### Data segment ###
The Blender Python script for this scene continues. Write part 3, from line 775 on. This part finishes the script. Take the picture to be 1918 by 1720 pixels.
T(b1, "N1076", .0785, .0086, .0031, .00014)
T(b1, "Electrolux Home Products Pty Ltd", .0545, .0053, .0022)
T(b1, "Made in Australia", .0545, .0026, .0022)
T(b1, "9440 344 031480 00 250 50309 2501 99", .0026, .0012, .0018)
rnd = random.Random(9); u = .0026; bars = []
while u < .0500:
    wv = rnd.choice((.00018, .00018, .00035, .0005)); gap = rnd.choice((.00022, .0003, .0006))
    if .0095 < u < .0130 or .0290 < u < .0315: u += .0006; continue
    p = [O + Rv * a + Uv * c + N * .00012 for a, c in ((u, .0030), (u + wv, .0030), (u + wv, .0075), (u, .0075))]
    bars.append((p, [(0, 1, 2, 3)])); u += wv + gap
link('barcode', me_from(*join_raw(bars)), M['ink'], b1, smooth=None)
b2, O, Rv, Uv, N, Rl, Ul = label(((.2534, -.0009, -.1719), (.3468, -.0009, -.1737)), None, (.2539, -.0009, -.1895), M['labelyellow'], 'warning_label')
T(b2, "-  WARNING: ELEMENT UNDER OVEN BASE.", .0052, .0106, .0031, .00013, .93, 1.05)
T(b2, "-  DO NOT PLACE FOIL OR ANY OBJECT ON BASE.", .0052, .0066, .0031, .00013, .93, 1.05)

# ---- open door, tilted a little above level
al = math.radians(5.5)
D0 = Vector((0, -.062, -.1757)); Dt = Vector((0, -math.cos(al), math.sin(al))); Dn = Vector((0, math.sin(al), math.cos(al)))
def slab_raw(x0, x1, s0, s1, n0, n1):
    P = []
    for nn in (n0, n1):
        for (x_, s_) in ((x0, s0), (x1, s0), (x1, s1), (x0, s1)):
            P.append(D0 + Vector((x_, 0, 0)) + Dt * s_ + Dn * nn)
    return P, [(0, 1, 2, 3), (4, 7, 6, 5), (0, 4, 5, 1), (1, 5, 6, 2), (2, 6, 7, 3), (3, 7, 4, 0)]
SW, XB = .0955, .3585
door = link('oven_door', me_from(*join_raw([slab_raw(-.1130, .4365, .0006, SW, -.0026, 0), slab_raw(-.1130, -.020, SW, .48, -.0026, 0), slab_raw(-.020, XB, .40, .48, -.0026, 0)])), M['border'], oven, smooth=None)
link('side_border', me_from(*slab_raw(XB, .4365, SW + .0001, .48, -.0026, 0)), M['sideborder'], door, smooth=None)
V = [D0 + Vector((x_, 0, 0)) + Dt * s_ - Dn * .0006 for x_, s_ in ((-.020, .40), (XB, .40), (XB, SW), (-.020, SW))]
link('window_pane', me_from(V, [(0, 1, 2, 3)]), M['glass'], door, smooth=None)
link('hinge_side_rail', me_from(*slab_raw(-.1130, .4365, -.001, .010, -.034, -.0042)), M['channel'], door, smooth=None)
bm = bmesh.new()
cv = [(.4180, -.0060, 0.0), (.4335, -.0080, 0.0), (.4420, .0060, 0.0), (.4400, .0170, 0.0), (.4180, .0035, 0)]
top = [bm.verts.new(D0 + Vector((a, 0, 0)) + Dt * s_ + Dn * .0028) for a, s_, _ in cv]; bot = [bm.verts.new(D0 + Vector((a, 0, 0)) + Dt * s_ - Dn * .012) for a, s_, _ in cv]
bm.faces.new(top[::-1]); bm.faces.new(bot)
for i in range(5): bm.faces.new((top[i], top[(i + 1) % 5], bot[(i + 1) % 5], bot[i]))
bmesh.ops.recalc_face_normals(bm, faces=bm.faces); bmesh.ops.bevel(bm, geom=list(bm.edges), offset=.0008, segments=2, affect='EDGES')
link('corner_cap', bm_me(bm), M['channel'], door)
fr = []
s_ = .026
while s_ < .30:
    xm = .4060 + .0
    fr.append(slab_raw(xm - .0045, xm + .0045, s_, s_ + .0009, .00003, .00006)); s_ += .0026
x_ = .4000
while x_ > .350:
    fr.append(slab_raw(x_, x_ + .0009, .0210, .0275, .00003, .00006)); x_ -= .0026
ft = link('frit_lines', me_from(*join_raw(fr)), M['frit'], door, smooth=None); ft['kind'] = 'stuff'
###
The task:
Write out the listing once more, matching it exactly.

Exercise answer:
The Blender Python script for this scene continues. Write part 3, from line 775 on. This part finishes the script. Take the picture to be 1918 by 1720 pixels.
T(b1, "N1076", .0785, .0086, .0031, .00014)
T(b1, "Electrolux Home Products Pty Ltd", .0545, .0053, .0022)
T(b1, "Made in Australia", .0545, .0026, .0022)
T(b1, "9440 344 031480 00 250 50309 2501 99", .0026, .0012, .0018)
rnd = random.Random(9); u = .0026; bars = []
while u < .0500:
    wv = rnd.choice((.00018, .00018, .00035, .0005)); gap = rnd.choice((.00022, .0003, .0006))
    if .0095 < u < .0130 or .0290 < u < .0315: u += .0006; continue
    p = [O + Rv * a + Uv * c + N * .00012 for a, c in ((u, .0030), (u + wv, .0030), (u + wv, .0075), (u, .0075))]
    bars.append((p, [(0, 1, 2, 3)])); u += wv + gap
link('barcode', me_from(*join_raw(bars)), M['ink'], b1, smooth=None)
b2, O, Rv, Uv, N, Rl, Ul = label(((.2534, -.0009, -.1719), (.3468, -.0009, -.1737)), None, (.2539, -.0009, -.1895), M['labelyellow'], 'warning_label')
T(b2, "-  WARNING: ELEMENT UNDER OVEN BASE.", .0052, .0106, .0031, .00013, .93, 1.05)
T(b2, "-  DO NOT PLACE FOIL OR ANY OBJECT ON BASE.", .0052, .0066, .0031, .00013, .93, 1.05)

# ---- open door, tilted a little above level
al = math.radians(5.5)
D0 = Vector((0, -.062, -.1757)); Dt = Vector((0, -math.cos(al), math.sin(al))); Dn = Vector((0, math.sin(al), math.cos(al)))
def slab_raw(x0, x1, s0, s1, n0, n1):
    P = []
    for nn in (n0, n1):
        for (x_, s_) in ((x0, s0), (x1, s0), (x1, s1), (x0, s1)):
            P.append(D0 + Vector((x_, 0, 0)) + Dt * s_ + Dn * nn)
    return P, [(0, 1, 2, 3), (4, 7, 6, 5), (0, 4, 5, 1), (1, 5, 6, 2), (2, 6, 7, 3), (3, 7, 4, 0)]
SW, XB = .0955, .3585
door = link('oven_door', me_from(*join_raw([slab_raw(-.1130, .4365, .0006, SW, -.0026, 0), slab_raw(-.1130, -.020, SW, .48, -.0026, 0), slab_raw(-.020, XB, .40, .48, -.0026, 0)])), M['border'], oven, smooth=None)
link('side_border', me_from(*slab_raw(XB, .4365, SW + .0001, .48, -.0026, 0)), M['sideborder'], door, smooth=None)
V = [D0 + Vector((x_, 0, 0)) + Dt * s_ - Dn * .0006 for x_, s_ in ((-.020, .40), (XB, .40), (XB, SW), (-.020, SW))]
link('window_pane', me_from(V, [(0, 1, 2, 3)]), M['glass'], door, smooth=None)
link('hinge_side_rail', me_from(*slab_raw(-.1130, .4365, -.001, .010, -.034, -.0042)), M['channel'], door, smooth=None)
bm = bmesh.new()
cv = [(.4180, -.0060, 0.0), (.4335, -.0080, 0.0), (.4420, .0060, 0.0), (.4400, .0170, 0.0), (.4180, .0035, 0)]
top = [bm.verts.new(D0 + Vector((a, 0, 0)) + Dt * s_ + Dn * .0028) for a, s_, _ in cv]; bot = [bm.verts.new(D0 + Vector((a, 0, 0)) + Dt * s_ - Dn * .012) for a, s_, _ in cv]
bm.faces.new(top[::-1]); bm.faces.new(bot)
for i in range(5): bm.faces.new((top[i], top[(i + 1) % 5], bot[(i + 1) % 5], bot[i]))
bmesh.ops.recalc_face_normals(bm, faces=bm.faces); bmesh.ops.bevel(bm, geom=list(bm.edges), offset=.0008, segments=2, affect='EDGES')
link('corner_cap', bm_me(bm), M['channel'], door)
fr = []
s_ = .026
while s_ < .30:
    xm = .4060 + .0
    fr.append(slab_raw(xm - .0045, xm + .0045, s_, s_ + .0009, .00003, .00006)); s_ += .0026
x_ = .4000
while x_ > .350:
    fr.append(slab_raw(x_, x_ + .0009, .0210, .0275, .00003, .00006)); x_ -= .0026
ft = link('frit_lines', me_from(*join_raw(fr)), M['frit'], door, smooth=None); ft['kind'] = 'stuff'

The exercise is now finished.